The tension came to a head at a November 2002 Ottobar show. After playing two songs, Allender and Valis played a game of paper-rock-scissors onstage to decide whether the band would break up. If Valis won, the band would remain together. Valis lost, and Stars of the Dogon was history.

Now Valis has a new band, T.R.O.P.I.C.A.L. Warrior, a hardcore band with four singers. "I'm all about the singers, because the singers can go out in the audience and get crazy," he says. "T.R.O.P.I.C.A.L. Warrior has two boys and two girls, so we can play on gender. We can pair up in gendered pairs and create this antagonism, and I really like doing that."
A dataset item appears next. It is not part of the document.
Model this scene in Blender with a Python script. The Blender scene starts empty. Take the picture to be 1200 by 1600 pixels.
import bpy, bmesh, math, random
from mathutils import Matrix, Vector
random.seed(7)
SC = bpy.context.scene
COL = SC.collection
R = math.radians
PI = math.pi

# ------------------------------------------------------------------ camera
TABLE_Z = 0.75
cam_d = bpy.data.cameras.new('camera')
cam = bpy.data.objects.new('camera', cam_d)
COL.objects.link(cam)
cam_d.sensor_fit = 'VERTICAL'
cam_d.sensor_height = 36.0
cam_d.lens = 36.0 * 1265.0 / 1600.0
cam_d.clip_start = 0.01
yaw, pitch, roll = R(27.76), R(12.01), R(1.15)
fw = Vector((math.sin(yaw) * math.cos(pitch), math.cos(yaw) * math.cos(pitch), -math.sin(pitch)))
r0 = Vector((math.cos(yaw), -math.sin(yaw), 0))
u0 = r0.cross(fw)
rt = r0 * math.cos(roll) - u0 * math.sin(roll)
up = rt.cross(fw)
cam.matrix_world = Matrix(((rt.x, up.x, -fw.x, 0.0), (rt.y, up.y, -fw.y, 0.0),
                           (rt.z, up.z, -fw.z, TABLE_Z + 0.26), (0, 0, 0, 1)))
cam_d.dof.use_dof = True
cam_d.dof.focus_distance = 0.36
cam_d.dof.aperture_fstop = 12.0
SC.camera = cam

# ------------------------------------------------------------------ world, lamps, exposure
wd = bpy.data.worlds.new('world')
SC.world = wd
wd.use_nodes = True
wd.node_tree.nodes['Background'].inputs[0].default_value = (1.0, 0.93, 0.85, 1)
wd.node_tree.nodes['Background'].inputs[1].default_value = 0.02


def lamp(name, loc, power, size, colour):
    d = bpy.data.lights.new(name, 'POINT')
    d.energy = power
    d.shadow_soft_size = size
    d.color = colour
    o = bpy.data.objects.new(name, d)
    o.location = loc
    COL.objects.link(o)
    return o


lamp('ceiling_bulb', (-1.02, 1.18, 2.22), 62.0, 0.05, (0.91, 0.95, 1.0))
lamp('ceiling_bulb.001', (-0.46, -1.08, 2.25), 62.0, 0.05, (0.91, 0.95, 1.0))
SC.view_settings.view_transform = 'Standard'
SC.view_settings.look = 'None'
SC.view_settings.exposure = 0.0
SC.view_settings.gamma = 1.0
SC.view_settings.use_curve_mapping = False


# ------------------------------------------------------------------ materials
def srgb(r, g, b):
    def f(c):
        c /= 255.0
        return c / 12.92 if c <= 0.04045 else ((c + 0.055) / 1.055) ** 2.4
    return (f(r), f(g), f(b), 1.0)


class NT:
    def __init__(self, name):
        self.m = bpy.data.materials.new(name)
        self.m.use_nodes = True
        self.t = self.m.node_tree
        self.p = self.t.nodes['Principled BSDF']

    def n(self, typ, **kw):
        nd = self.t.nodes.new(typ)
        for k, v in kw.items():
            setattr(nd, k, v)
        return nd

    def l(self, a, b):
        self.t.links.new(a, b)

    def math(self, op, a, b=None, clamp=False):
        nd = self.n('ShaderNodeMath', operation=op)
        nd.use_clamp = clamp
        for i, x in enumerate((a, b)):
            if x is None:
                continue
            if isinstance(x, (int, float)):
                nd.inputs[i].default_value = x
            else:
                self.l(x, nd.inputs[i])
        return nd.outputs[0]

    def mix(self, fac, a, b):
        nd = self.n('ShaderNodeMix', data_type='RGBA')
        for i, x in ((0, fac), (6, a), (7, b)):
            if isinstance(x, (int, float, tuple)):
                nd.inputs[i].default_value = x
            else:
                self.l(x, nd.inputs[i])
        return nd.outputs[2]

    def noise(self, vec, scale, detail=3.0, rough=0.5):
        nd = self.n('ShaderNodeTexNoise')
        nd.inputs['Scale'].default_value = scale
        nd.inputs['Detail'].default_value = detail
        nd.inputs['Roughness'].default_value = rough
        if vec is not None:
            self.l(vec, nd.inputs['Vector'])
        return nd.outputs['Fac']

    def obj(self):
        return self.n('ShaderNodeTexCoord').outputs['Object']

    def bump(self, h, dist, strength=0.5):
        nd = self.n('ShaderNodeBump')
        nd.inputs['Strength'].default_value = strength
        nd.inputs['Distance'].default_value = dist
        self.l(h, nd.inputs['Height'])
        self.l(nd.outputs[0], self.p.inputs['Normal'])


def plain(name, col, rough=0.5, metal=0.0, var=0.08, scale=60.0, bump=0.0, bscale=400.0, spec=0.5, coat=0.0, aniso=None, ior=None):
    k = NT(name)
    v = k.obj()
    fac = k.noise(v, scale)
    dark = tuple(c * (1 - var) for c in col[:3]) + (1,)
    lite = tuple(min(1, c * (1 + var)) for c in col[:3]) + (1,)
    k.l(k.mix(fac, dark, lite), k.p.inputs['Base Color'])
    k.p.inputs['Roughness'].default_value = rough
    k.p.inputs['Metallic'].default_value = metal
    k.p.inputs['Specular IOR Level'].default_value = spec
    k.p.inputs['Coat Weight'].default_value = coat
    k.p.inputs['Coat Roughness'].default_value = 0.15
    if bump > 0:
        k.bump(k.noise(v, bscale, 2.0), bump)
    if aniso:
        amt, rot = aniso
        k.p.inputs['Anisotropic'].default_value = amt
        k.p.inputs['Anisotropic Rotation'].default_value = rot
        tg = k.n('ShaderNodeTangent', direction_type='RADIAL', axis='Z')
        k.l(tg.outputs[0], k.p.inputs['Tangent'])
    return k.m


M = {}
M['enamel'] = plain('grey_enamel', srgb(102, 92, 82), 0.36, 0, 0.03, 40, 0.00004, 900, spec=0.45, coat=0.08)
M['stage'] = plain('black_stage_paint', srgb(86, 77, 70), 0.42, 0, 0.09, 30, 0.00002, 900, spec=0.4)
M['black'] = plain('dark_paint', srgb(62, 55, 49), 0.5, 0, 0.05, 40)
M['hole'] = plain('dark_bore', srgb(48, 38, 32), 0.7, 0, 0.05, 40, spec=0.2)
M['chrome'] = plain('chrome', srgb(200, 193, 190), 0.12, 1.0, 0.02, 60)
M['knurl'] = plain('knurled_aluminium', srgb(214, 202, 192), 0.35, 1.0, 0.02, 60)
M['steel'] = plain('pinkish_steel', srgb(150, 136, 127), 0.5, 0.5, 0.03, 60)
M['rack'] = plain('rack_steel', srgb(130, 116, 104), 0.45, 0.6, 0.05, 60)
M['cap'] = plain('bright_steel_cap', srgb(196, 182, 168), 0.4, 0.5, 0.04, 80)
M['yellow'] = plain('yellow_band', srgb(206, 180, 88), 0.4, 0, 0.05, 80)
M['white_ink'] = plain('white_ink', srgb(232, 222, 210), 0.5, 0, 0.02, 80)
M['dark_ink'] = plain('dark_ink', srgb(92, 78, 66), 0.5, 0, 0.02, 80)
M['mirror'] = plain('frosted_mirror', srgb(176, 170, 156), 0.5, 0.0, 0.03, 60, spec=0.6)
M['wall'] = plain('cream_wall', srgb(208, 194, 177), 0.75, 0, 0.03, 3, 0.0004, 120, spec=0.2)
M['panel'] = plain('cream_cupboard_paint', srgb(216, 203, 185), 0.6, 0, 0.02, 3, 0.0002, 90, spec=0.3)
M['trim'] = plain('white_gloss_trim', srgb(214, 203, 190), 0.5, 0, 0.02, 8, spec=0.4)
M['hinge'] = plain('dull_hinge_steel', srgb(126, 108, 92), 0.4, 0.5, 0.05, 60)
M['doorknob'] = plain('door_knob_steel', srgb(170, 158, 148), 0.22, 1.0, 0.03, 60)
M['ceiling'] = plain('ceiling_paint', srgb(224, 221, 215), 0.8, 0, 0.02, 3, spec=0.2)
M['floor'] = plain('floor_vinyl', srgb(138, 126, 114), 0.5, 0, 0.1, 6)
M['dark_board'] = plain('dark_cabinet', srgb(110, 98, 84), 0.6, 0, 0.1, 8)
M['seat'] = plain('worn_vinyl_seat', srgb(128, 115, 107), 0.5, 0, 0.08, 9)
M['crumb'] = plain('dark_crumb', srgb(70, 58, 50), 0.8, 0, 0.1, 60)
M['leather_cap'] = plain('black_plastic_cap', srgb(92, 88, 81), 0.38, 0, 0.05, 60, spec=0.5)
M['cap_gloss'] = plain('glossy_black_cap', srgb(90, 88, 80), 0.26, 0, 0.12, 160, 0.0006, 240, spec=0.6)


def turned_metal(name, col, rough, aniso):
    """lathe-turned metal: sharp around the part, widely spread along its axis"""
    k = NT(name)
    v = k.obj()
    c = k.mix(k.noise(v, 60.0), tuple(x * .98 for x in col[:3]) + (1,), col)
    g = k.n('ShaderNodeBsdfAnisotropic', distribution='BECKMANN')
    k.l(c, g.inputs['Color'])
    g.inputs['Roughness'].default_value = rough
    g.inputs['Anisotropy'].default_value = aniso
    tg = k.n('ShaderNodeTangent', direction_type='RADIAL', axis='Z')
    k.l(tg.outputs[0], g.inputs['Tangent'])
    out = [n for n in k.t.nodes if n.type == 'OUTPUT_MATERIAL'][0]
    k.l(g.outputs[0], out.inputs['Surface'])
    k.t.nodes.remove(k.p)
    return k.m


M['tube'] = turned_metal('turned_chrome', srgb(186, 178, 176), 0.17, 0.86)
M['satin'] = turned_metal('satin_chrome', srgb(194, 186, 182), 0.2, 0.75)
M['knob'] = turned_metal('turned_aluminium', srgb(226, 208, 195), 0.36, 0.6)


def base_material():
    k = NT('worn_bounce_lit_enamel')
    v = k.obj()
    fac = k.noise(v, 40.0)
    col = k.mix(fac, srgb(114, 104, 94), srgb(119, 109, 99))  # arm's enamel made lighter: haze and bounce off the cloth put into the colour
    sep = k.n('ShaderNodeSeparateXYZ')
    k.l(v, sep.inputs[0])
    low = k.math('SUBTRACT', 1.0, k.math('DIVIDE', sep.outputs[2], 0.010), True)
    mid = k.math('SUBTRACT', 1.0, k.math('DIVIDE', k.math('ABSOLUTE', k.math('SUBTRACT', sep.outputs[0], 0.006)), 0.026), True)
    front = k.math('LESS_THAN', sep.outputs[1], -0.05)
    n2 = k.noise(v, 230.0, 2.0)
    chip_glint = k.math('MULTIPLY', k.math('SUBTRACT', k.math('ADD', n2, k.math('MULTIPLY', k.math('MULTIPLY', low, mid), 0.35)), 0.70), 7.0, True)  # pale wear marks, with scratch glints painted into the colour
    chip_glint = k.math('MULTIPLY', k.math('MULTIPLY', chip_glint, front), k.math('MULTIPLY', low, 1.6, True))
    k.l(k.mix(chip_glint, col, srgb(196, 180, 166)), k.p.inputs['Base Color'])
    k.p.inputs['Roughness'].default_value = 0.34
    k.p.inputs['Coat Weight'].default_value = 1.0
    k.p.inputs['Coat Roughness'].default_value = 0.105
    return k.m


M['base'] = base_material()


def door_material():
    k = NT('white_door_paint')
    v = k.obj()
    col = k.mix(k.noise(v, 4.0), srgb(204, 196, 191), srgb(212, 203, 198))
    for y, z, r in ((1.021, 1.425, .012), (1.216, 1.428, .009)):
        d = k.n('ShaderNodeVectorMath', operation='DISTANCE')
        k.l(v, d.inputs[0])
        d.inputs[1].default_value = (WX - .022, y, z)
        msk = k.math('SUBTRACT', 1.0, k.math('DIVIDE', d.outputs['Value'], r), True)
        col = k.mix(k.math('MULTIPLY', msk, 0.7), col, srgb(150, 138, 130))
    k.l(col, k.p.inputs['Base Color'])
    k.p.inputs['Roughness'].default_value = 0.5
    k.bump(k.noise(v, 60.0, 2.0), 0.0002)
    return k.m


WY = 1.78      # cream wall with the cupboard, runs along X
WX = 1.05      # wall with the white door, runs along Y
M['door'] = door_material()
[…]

Though many of Valis' bands have been conceptually exciting and musically inventive, none has had the same kind of impact on the local music community as the shows that he booked as a teenager. "I don't think I've ever been in a really interesting band," he acknowledges.

Ultimately, Valis' local legacy will probably be more as an event organizer than as a musician. "Punk pretends to have egalitarian qualities, but in the end old-fashioned leadership skills carry the day, and Ben Valis had mystifyingly good leadership skills for a 19-year-old," Morrison writes. "[The Small Intestine] was his vision, and he could whip up astonishing levels of excitement and energy from people to execute it. I mean, his divorced mother and father were working at the club. You know someone is a good leader when he gets his divorced parents to sweep floors and sell sodas at a punk art space."

Valis has turned his tireless energies to his Dude, She Was Watching the Clock Records label. The label's first release was the Stars of the Dogon CD, but Valis plans to release vinyl exclusively in the future. "You lose more money on vinyl, but there's just something about a record," he says. "You put a lot of love in it. I really like the way it feels in my hands." Among the label's planned releases are a split seven-inch by Stars of the Dogon and Day of Man as Man (the local 1998 group featuring Barrett, Blakeslee, and Kidwell), an LP from local instrumentalists Cutter-Hammer, and an EP from the North Dakota band Seawhores.

Valis graduated from UMBC in May and has put any career plans on hold to focus on the label. "I do want to go to graduate school at some point, but I really want to try my hand at doing this record label," he says. "As soon as I start to settle in and live a normal life of grocery shopping and cleaning my room, I freak out and decide to take on some huge project."

Valis used a small inheritance from his grandmother to begin the label, and he's hoping to take out a small-business loan to keep it going. "If possible, I'd like to have one of my releases sustain itself [financially]," he says. "I really just want to work hard on [the label] even though I don't have any financial resources." he now supports himself and his label by working two jobs, as a mover and a restaurant host.

Regardless, Valis feels the time is right for him to leave. "There's no energy or real creativity [in Baltimore] anymore," he says. "I go out now, and I see a lot of people who were just totally over the top and amazing just drinking and being complacent. The older you get, the smaller your circle becomes as people start dropping out and getting careers.

"Personally, the way I'm justifying it to my parents is that my grandparents are in good health," he continues. "My parents had me when they were really young--like 20 and 21--so my grandparents basically raised me. So I'd like to get out there and see some more of life while they're OK, before somebody needs to be here to take care of them.

"And if it doesn't work out I'll be back in Baltimore in a few months, like so many that have come before me."